View from The Hill

Milne fights battle for Green relevance

Sarah Hanson-Young could be pivotal to the Greens retaining sole balance of power. AAP/Alan Porritt

Greens leader Christine Milne faces her existential moment at the coming election. Her predecessor Bob Brown took the Greens to their present high point - nine senators and the sole balance of power in the upper house. If Milne loses that pivotal position, the Greens will automatically be stripped of a great deal of their clout when the new Senate starts in July next year. It would be seen as the beginning of the minor party’s decline.

The Senate contest is far more crucial to the Greens than what happens in Adam Bandt’s seat of Melbourne.

Milne’s spray this week against the Gillard government, breaking the 2010 alliance, is a strategic move in this fight for continued political relevance. Anticipating an Abbott win, the Greens’ pitch for Senate votes is a more extreme version of the old Democrats’ line of “keeping the bastards honest”. The Greens will say they’d try to stop an Abbott government wrecking the country.

With the conservatives enjoying such strong support in the polls, the electoral task ahead of the Greens is formidable, despite having only three of their nine senators facing the people – Sarah Hanson-Young in South Australia, Peter Whish-Wilson in Tasmania and Scott Ludlam in Western Australia.

Depending how the vote goes in various states, Tony Abbott could have a Senate that allowed him to repeal the carbon and mining taxes with the support of Right leaning crossbenchers.

In the Senate proportional representational voting system, how the numbers play out will depend not just on how the Greens poll but also on Labor and Coalition levels of support.

Of the three upper house Greens up for re-election at this half-Senate poll, the safest will be Whish-Wilson, who took Brown’s casual vacancy last year.
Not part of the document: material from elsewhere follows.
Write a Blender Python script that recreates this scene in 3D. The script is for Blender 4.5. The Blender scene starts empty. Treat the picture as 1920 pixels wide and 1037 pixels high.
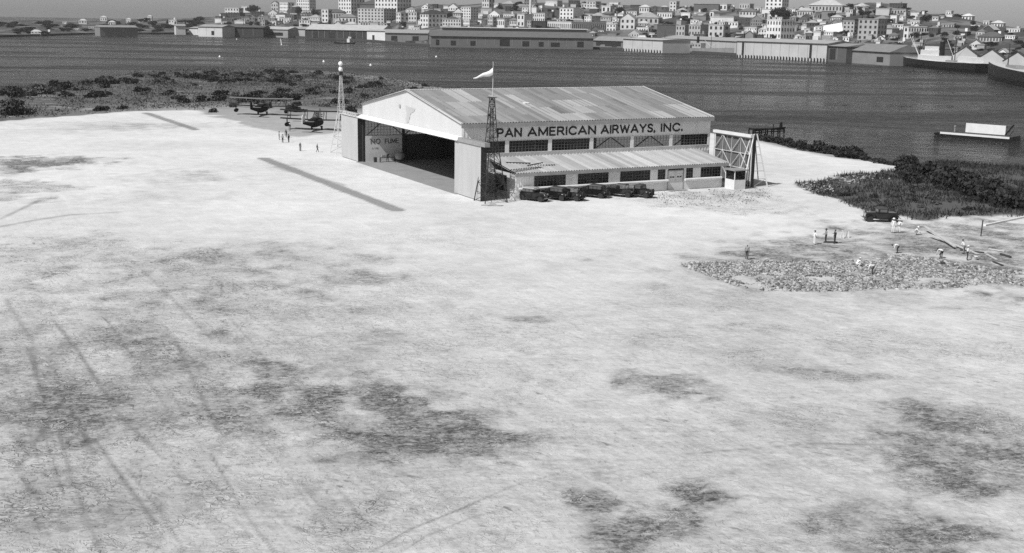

Tasmania is Green heartland. Ludlam and Hanson-Young both face tough fights, with the position of Hanson-Young particularly dicey - despite her high profile - because of Labor’s soft vote.

On the other hand, the Greens have a chance of picking up a seat in Victoria and possibly in New South Wales (where their candidate is Legislative Council member Cate Faehrmann). Green sources believe their continued grip on sole balance of power could depend on whether Hanson-Young survives, whether Ludlam can prevent the conservatives winning four seats in WA - or whether (an extremely outside chance) Simon Sheikh, who brings the formidable GetUp! campaigning skills to the task, can snatch a seat in the Australian Capital Territory.

If things go well for the conservatives and badly for the Greens an Abbott government, seeking the crucial 39 votes to pass legislation, could be negotiating with independent Nick Xenophon (who has earlier enjoyed a taste of the balance of power, with his dancing partner then being Family First’s Steve Fielding) and the DLP’s John Madigan. A Katter person from Queensland could also be in the mix. (And who knows what other crossbench candidate might fluke a seat?) It’s highly unlikely the Coalition could win outright control of the Senate.

Milne’s task in appealing to people to vote for the Greens as a Senate check will be challenging because she needs to draw from two constituencies. Most obvious is the Greens hard core base. These true believers just want an Abbott government thwarted. But the second, and potentially large, group (given the polling is showing public uncertainty about Abbott personally) comprises voters who would just like the rougher edges taken off a Coalition government. These are in the middle of the political spectrum, not on the far left of it.

Here arises the argument about “mandates”. An Abbott government elected with a good majority would surely have a mandate for its main, well publicised policies, including repeal of the carbon and mining taxes. But if they retained sole balance of power the Greens would claim they had their own mandate - to stop those policies. This absolutist stand might put off some of those people who would otherwise like a watchdog Senate. The upper house contest naturally is the secondary story in an election campaign. But it can be extraordinarily important. Howard’s unexpected clinching of Senate control at the 2004 election led to WorkChoices, which brought radical changes to the industrial relations system. When that backfired, quite a few Liberals regretted that the Coalition hadn’t been saved from itself by an upper house check.

At this Senate election the stakes will be very high for not just the Greens but the major parties. If the Greens retain sole balance of power and Labor joins with them to block the carbon tax repeal (which would be a big decision for the ALP), there would be a double dissolution. Despite Labor’s claim that Abbott would retain the tax, he would not have a shred of credibility if he did not keep his word.

In a double dissolution the quota is small, so in theory it would be good for the Greens. But if a small party is on the nose, it can be another matter. The DLP was swept out in the double dissolution of 1974, never to be seen in federal parliament again until Madigan’s election in 2010. The Greens have different, more solid, roots but can’t be cavalier about the long term.

So if Milne did retain sole balance of power, the exercise of that power could bring its own big problems.


A political operative with a head for numbers has prepared this “poll of polls” on the Greens primary vote. It brings together Nielsen, Newspoll, Essential, Morgan (both telephone and face-to- face), and Galaxy. From a high point of 11.7 per cent around the time of Bob Brown’s resignation in April last year, the trend has been generally down, to 9.6 per cent now.